As a child we didn't have the amount of toys the Sears catalog showed me what I couldn't have.  As children we made use out of everyday things and through effort and imagination transformed them into stylish wear ables or toys.

The first and most ingenious of these were homemade chain belts.  During the early in the 70s, mini skirts and metal chain belts made of round metal circles were all the rage.  Being young and not allowed to get such things, we walked around like the little recyclers we were and made our own.  How do you ask?  During this time, soda cans had detachable pull tabs (larger and more "Y" shaped than the cute ones you see today.)   People left these pull tabs for naught around the street.  You would walk up and down collecting as many of them as you could.

To "make" a chain belt you simply attached one pull tab into another pull tabs ring until you had one continuous line.  Keep going until you have your waist length and then some to dangle.  Who says you cannot have a chain belt?  These could only realistically be worn at play as they would never be allowed for school or church as they smelled of soda and beer.  No bother, it was all in the attitude and fun of being able to do and make something you weren't allowed to have.





The Versatile Clothesline

Is was common during nice weather for clotheslines to pop up and see sheets and bedspreads become instant tents. An old blanket could be equally draped and the bottoms affixed to the ground with rocks.   A clothesline is also used for a jump rope, just tie a knot at the ends.  You would always get the reject not a brand new one bought especially for you but it was new in your life so you ran and told all your friends you had a new jump rope.  Nobody cared that is was used as long as it was still useful.

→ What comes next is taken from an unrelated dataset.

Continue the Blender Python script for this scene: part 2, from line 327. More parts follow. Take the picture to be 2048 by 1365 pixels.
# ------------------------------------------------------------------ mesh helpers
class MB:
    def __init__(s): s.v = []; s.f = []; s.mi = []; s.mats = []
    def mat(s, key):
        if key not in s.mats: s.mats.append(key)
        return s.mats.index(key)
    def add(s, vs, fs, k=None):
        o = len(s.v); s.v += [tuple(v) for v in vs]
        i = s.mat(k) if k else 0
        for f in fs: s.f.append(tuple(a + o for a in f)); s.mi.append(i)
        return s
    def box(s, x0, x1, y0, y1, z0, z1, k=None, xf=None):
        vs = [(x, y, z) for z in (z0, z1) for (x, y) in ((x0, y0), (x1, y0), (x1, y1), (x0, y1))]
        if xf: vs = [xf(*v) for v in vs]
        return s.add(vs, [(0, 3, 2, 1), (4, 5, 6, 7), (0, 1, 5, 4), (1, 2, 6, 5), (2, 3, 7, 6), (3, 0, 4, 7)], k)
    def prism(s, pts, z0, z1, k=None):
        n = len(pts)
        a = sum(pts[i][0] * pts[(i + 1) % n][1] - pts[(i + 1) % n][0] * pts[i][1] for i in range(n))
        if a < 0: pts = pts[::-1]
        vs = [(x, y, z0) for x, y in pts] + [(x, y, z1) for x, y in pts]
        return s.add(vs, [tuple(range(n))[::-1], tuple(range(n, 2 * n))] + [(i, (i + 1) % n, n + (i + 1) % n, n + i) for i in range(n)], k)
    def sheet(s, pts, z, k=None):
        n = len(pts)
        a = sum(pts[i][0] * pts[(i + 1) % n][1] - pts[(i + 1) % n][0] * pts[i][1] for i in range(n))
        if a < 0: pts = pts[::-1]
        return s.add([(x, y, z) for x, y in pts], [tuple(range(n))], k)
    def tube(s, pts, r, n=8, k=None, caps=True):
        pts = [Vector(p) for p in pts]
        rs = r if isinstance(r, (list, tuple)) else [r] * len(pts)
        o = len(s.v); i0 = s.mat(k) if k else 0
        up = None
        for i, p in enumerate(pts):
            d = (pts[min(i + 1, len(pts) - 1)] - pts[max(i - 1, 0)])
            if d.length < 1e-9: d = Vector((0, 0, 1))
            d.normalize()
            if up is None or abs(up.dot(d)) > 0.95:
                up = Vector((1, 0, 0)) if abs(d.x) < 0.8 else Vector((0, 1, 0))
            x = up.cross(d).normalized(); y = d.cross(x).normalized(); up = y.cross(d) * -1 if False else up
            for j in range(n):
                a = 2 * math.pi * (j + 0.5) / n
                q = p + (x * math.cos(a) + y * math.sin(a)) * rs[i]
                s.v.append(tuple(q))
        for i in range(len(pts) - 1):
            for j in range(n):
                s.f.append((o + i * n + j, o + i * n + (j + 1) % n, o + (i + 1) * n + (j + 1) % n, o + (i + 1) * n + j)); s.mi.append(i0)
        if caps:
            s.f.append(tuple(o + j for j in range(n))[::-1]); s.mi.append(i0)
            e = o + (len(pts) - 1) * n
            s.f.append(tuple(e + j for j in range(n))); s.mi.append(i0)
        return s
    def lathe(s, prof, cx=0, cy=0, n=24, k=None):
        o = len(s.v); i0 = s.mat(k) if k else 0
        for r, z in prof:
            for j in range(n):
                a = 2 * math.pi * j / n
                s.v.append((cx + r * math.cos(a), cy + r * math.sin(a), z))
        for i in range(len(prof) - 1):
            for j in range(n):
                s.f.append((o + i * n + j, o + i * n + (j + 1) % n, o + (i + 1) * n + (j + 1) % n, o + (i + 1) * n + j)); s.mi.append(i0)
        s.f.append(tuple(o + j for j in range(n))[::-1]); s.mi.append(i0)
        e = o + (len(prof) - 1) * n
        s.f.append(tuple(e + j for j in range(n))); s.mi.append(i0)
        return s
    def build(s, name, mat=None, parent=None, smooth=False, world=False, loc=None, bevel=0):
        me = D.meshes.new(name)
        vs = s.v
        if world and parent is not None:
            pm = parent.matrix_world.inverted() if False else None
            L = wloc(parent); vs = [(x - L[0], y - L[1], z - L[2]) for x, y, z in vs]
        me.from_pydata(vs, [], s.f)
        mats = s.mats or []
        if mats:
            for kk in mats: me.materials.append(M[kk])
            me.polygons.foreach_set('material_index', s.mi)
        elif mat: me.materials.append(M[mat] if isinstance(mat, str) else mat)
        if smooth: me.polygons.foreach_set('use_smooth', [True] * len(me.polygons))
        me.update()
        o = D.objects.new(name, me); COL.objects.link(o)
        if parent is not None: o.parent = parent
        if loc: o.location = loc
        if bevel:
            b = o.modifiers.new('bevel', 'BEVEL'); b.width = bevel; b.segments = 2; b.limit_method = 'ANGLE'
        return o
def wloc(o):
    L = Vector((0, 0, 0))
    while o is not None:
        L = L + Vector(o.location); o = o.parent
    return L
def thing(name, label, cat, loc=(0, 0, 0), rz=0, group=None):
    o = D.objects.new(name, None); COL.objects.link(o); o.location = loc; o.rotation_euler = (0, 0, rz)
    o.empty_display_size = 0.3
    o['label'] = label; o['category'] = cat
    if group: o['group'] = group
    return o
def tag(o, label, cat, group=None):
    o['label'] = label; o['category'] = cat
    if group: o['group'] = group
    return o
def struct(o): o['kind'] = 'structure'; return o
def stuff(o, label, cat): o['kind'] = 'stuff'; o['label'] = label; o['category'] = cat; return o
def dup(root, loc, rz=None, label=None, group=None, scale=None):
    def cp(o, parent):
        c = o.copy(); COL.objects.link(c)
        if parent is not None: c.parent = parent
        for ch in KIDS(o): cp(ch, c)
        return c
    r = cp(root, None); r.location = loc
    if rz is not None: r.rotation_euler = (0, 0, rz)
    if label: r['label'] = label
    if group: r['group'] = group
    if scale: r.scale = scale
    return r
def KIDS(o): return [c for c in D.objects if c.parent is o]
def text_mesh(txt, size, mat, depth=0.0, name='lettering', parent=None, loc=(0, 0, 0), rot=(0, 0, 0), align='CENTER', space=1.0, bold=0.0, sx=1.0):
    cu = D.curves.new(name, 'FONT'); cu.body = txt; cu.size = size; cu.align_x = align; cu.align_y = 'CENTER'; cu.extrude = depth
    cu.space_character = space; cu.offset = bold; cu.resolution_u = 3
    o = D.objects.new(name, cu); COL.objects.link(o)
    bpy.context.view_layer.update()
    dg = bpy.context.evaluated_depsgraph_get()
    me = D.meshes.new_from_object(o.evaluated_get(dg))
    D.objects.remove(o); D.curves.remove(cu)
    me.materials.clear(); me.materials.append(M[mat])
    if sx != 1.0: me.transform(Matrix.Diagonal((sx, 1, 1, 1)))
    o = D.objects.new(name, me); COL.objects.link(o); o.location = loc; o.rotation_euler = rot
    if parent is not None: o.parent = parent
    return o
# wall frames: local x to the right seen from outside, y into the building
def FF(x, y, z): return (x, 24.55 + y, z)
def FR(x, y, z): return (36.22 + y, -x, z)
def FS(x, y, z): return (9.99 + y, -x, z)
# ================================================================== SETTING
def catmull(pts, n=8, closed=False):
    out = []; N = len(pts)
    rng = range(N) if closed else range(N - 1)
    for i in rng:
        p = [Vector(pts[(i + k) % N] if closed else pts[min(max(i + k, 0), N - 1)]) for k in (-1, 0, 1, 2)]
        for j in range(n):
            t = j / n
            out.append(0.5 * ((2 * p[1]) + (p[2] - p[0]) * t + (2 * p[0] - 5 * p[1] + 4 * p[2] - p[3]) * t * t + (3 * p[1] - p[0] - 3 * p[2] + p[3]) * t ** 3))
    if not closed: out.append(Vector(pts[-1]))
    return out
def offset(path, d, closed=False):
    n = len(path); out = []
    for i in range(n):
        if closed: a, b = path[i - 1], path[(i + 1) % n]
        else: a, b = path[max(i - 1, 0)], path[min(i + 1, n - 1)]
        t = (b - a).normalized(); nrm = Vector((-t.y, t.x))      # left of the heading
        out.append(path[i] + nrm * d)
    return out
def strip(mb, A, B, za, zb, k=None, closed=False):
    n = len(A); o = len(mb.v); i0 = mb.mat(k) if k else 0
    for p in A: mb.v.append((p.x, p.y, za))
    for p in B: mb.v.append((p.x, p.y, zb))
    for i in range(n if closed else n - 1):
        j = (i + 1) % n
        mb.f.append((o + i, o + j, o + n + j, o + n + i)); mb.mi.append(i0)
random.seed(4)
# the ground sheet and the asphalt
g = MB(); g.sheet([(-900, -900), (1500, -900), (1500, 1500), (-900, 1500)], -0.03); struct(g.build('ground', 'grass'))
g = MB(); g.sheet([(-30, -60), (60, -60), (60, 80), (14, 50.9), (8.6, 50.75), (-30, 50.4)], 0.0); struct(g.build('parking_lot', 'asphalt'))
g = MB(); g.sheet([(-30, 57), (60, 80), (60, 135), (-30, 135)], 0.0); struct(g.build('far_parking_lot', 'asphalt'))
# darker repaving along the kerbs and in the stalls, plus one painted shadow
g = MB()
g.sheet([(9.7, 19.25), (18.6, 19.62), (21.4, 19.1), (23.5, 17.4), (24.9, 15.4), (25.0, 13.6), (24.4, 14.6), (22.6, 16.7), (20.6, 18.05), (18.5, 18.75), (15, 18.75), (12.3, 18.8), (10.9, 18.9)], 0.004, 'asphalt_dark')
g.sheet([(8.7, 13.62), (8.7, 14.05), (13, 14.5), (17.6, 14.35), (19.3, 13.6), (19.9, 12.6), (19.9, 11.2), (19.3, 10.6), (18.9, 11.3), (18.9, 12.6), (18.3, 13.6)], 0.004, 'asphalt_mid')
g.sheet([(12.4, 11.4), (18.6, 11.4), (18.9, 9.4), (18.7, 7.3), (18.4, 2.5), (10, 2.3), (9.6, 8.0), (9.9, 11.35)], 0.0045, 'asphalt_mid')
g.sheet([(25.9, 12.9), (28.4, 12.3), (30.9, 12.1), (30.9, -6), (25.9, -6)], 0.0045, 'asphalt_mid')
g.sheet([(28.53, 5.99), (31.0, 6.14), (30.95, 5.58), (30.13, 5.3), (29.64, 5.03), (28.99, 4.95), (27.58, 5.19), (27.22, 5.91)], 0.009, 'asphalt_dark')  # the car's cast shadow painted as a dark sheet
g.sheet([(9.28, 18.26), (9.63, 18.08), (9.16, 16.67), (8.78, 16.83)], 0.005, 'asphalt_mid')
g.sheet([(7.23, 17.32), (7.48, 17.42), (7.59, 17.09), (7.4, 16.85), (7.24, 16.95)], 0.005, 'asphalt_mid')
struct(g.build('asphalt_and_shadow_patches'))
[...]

A small gold safety pin can make a fishing pole

Remember the smallest safety pins were colored gold?  Cute Barbie size pins, the adults didn't like them because they were too difficult to use.  We lived near a pond left over from construction.  In the summer there were bullfrogs, catfish, and sunfish.  We would tie our small gold safety pins to fishing line and a long found stick and some day old bread and go fishing.  We would smush a small ball of white bread to the end of an open gold safety pin and a crude fishing pole would be born..poor fish would be somewhat shish kabobed with this unkind hook but oh well, it's what you had hence you had to have the white bread bait in order to catch anything.  You would simply yank it when you had a bite.  Only a few kids had a real fishing pole with a reel.  In the excitement of catching fish nobody really cared who had what kind of fishing pole you used. I liked catching sunfish and would get help unhooking the catfish as they had "stingers."  We threw all the fish back.  A cheap thrill to be part of the action being resourceful.